Why the secrecy, premier? It’s got our attention

3 hours ago 3

June 4, 2026 — 5:00am

For a document that NSW Premier Chris Minns is yet to finish reading, his government is certainly going to the wall to keep secret the review into hate-speech laws by retired judge John Sackar.

If you have kept abreast of the political upheaval that has occupied NSW parliament over the past few weeks – ministers suspended from the upper house, accusations of “unholy alliances” – you will know the Sackar review is at the heart of a lot of it.

Why so secret? Premier Chris Minns and Attorney-General Michael Daley.Sam Mooy

On Wednesday, Minns conceded he hadn’t read “the full document”, though he’d “had it explained” to him. The review had “informed” a bill that passed this week, increasing penalties for inciting violence against the LGBTQ community. But the review could also inform other “potential legislation”, Minns said, “and we’ve got every right to ruminate on that”.

It has been sitting on someone’s desk since November. Labor refuses to release it, claiming it is a cabinet document. The opposition and Greens say it isn’t. That stalemate is the reason Labor’s deputy leader in the upper house, John Graham, was suspended from parliament last week.

Whether it’s a cabinet document is certainly up for debate. The government commissioned the Sackar review last year in response to criticisms after it passed new hate-speech laws making it a crime to intentionally and publicly incite hatred because of race.

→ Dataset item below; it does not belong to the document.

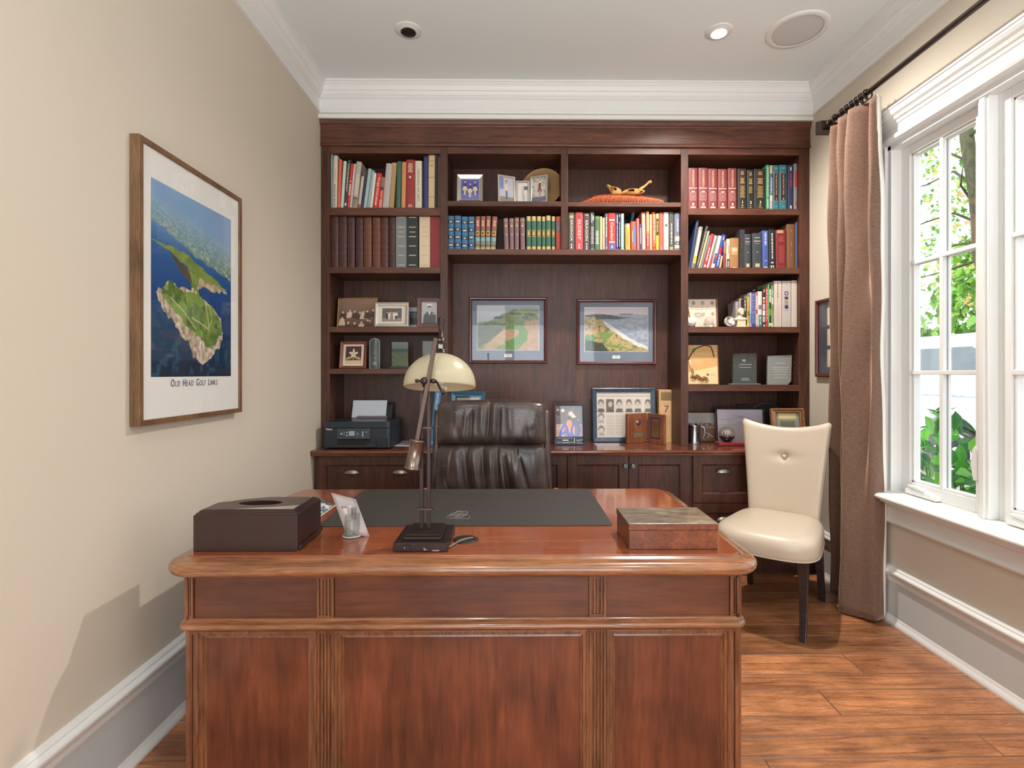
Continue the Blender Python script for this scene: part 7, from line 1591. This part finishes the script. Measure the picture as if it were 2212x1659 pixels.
# ================================================================== cream dining chair
def cream():
    FR = Vector(atZ(1745, 1382, 0)); RR = Vector(atZ(1782, 1297, 0)); RL = Vector(atZ(1625, 1262, 0))
    ctr = (FR + RL) / 2; uf = Vector((-.60, -.80)).normalized()
    base_ = (RR - RL); uf = (FR - RR); uf.normalize()
    ur = Vector((-uf.y, uf.x))                      # to the sitter's left ... viewer's right
    if ur.dot(RR - RL) < 0: ur = -ur
    wr = abs((RR - RL).dot(ur)); dp = (FR - RR).length
    C0 = (RR + RL) / 2 + uf * (dp / 2 + .015) - ur * .012
    t = thing('dining_chair', 'cream leather dining chair with one button and dark tapered legs', 'chair', (C0.x, C0.y, 0))
    W = lambda a, f, z: (C0.x + ur.x * a + uf.x * f, C0.y + ur.y * a + uf.y * f, z)
    Ml = M_LEATHER_W; Mk = mat((44, 34, 36), .28, coat=.3); hw = wr / 2; hd = dp / 2
    # seat: rounded-front cushion with a soft crown
    def seat_outline(k, g=0.):
        a = 2 * PI * k / 72
        c, s_ = math.cos(a), math.sin(a); n = 4.6
        rr = (abs(c) ** n + abs(s_) ** n) ** (-1 / n)
        x = c * rr; y = s_ * rr       # superellipse, y forward
        x2 = x * (.252 + .022 * y); y2 = y * (.290) + .035 + (.035 * (1 - x * x) if y > 0 else 0)
        return x2 * (1 - g), .02 + (y2 - .02) * (1 - g)
    R = []
    for g, z in ((.04, .385), (.0, .392), (-.012, .41), (-.014, .44), (-.004, .470), (.04, .492), (.12, .506), (.3, .518), (.6, .524), (.999, .526)):
        R.append([W(*seat_outline(k, g), z + .022) for k in range(73)])
    q = MB(); q.grid(R, flip=False); q.f.append(tuple(range(72))[::-1]); q.mi.append(0); q.sm.append(False); s = q.build('seat', Ml, t)
    q = MB(); q.tube([W(*seat_outline(k, -.006), .414) for k in range(72)], .0045, 6, closed=True, cap=False); q.build('piping', Ml, s)
    q = MB(); q.tube([W(*seat_outline(63.5, -.018 + (.0 if z > .44 else .008)), z) for z in (.416, .432, .462, .490)], .0018, 5); q.build('corner_seam', mat((196, 176, 152), .5), s)
    # backrest: flared, dished top edge, rear lean, one button
    nu, nv = 56, 60; Fr = []; Bk = []
    for j in range(nv + 1):
        v = j / nv; A = []; Bq = []
        z = .47 + (1.088 - .47) * v; half = .202 + .056 * v ** 1.3 - .016 * max(0, (v - .95) / .05) ** 3
        f0 = -hd + .050 - .07 * v ** 1.2
        for i in range(nu + 1):
            u = -1 + 2 * i / nu
            dip = -.045 * (1 - u * u) * max(0, (v - .70) / .30) ** 1.3
            edge = (1 - abs(u) ** 9) ** .5 * (1 - max(0, (v - .94) / .06) ** 2 * .9) ** .5 if abs(u) < 1 else 0
            du, dz = u * half, (z - .862)
            rr_ = math.hypot(du, dz); but = -.020 * math.exp(-(rr_ / .020) ** 2) - .010 * math.exp(-(du / .075) ** 2 - (dz / .03) ** 2)
            cur = -.018 * (1 - u * u)            # gentle wrap
            A.append(W(du, f0 + .028 * edge + cur + but + .006, z + dip)); Bq.append(W(du, f0 - .030 * edge + cur, z + dip))
        Fr.append(A); Bk.append(Bq)
    q = MB(); q.grid(Fr, flip=True); q.grid(Bk); bk = q.build('backrest', Ml, t)
    q = MB(); bz = .862; v_ = (bz - .47) / .618; f0 = -hd + .050 - .07 * v_ ** 1.2 - .018 + .020
    q.sphere(W(0, f0, bz), .0135, seg=20, rings=12, sc=(1, 1, 1)); q.build('button', Ml, bk)
    # frame and legs
    def leg(a0, f0, a1, f1, z1, w0, w1, bend):
        q = MB(); P = []
        for k in range(13):
            s_ = k / 12; z = z1 * (1 - s_); a = a0 + (a1 - a0) * s_; f = f0 + (f1 - f0) * s_ + bend * math.sin(s_ * PI) * -1 + (bend * .8 * s_ ** 4); w_ = w0 + (w1 - w0) * s_ ** .8
            P.append([W(a - w_, f - w_, z), W(a + w_, f - w_, z), W(a + w_, f + w_, z), W(a - w_, f + w_, z)])
        v = [p for r in P for p in r]; fs = [(i * 4 + k, i * 4 + (k + 1) % 4, (i + 1) * 4 + (k + 1) % 4, (i + 1) * 4 + k) for i in range(12) for k in range(4)] + [(0, 3, 2, 1), (48, 49, 50, 51)]
        q.add(v, [f[::-1] for f in fs]); return q.build('leg', Mk, t, bevel=.002)
    leg(hw - .012, hd - .04, hw - .005, hd + .0, .412, .027, .015, .016); leg(-hw + .012, hd - .04, -hw + .005, hd + .0, .412, .027, .015, .016)
    leg(hw - .012, -hd + .055, hw - .0, -hd + .0, .47, .024, .016, -.012); leg(-hw + .012, -hd + .055, -hw + .0, -hd + .0, .47, .024, .016, -.012)
    q = MB(); q.add([W(-hw + .03, -hd + .08, .365), W(hw - .03, -hd + .08, .365), W(hw - .03, hd - .03, .365), W(-hw + .03, hd - .03, .365), W(-hw + .03, -hd + .08, .412), W(hw - .03, -hd + .08, .412), W(hw - .03, hd - .03, .412), W(-hw + .03, hd - .03, .412)], [(0, 3, 2, 1), (4, 5, 6, 7), (0, 1, 5, 4), (1, 2, 6, 5), (2, 3, 7, 6), (3, 0, 4, 7)]); q.build('seat_rail', Mk, t)
cream()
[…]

The new laws – passed after several instances of public antisemitism – went against the recommendation of NSW Law Reform Commission President, Tom Bathurst. He had conducted a nine-month review, which concluded that reforms to existing laws, adding a new offence of inciting hatred, would be unwise. That was because terms such as “hatred” were imprecise, and could mean different things to different people.

Bathurst warned changing the law could have a perverse outcome, making hate speech harder to prove because criminal courts have a higher burden of proof than the civil court where they are usually tested. His report also noted concerns that it would be unwise to make laws affecting only one protected attribute – race – because it would create a “two-tier” model that excluded matters such as religion, sexuality or disability.

The Sackar review was not a secret. The government announced it in February 2025, saying it would review the “sufficiency of criminal law protections against hatred for vulnerable groups in the NSW community”. It has its own website, where the more than 50 submissions Sackar received have been published.

It doesn’t fit the usual definition of a cabinet document, either. It was not a cabinet submission, nor a cabinet agenda, decision or briefing. The review itself would be unlikely to reveal the deliberations of cabinet, unless the government has only got one copy and whoever explained it to Minns has been scribbling in the margins.

And saying a document is under “active” consideration by cabinet doesn’t necessarily make it a cabinet document; cabinet can consider the weather. Nevertheless, the limits to what can be classified a cabinet document are a little fuzzy, and this government is certainly not the first to test the bounds of secrecy that offers.

The real question, though, is why the government wants to keep the Sackar review secret.

We don’t know what it says, but you can hazard a guess. If Sackar agreed with concerns about a “two-tiered” system of hate-speech protections, it is likely his review recommended that different protected attributes should enjoy the same protections under the law. That could open up conversations about religious sermons, and the ability for religious schools to use discriminatory hiring practices based on sexuality. That is the type of debate the government wants like a hole in the head less than a year out from an election.

This week, the government went into overdrive in its efforts to put pressure on the Legislative Council to drop its well-documented uprising, and to deflect the upper house’s arguments about transparency. On Tuesday, Minns labelled the opposition and Greens an “utter disgrace” for “filibustering” and playing “political games” over its LGBTQ bill.

Attorney-General Michael Daley thundered in a press release that the hate-crimes legislation was being “held hostage” by the Coalition and Greens. They had “teamed up”, he said, with Mark Latham to “score a political point against the government”.

“Instead of working with the government to pass greater protections for LGBTQIA+ people, the opposition and Greens have decided to play politics,” Daley said. “This must end.”

That was a ridiculous statement.

Make no mistake, political games are being played. The minority government is increasingly frustrated that its business in the upper house is being stymied by the opposition and crossbench, and points to 28 bills yet to pass. It has passed only 14 bills so far this year, and says its political opponents are running roughshod over its agenda.

But the government’s complaints about the overuse of powers compelling it to release documents are overblown: in this term of parliament, there have been 158 orders for documents; in the last parliament, there were 353.

It’s difficult to swallow Labor’s po-faced insistence that all the game-playing is coming from the other side. Three hours after Daley’s laws-held-hostage outburst, they were introduced in the upper house. They passed later on Tuesday night after the normal back-and-forth of debates and amendments. The Coalition and Greens both supported it.

Labor had walked into parliament on Tuesday expecting the Coalition and crossbench to suspend Graham for refusing to produce the Sackar review, as they had last week. Instead, the upper house decided to seek legal advice to answer whether the document could be kept secret.

If the government really wants to cut the legs out from under the upper house and its demands for transparency, it should release the review.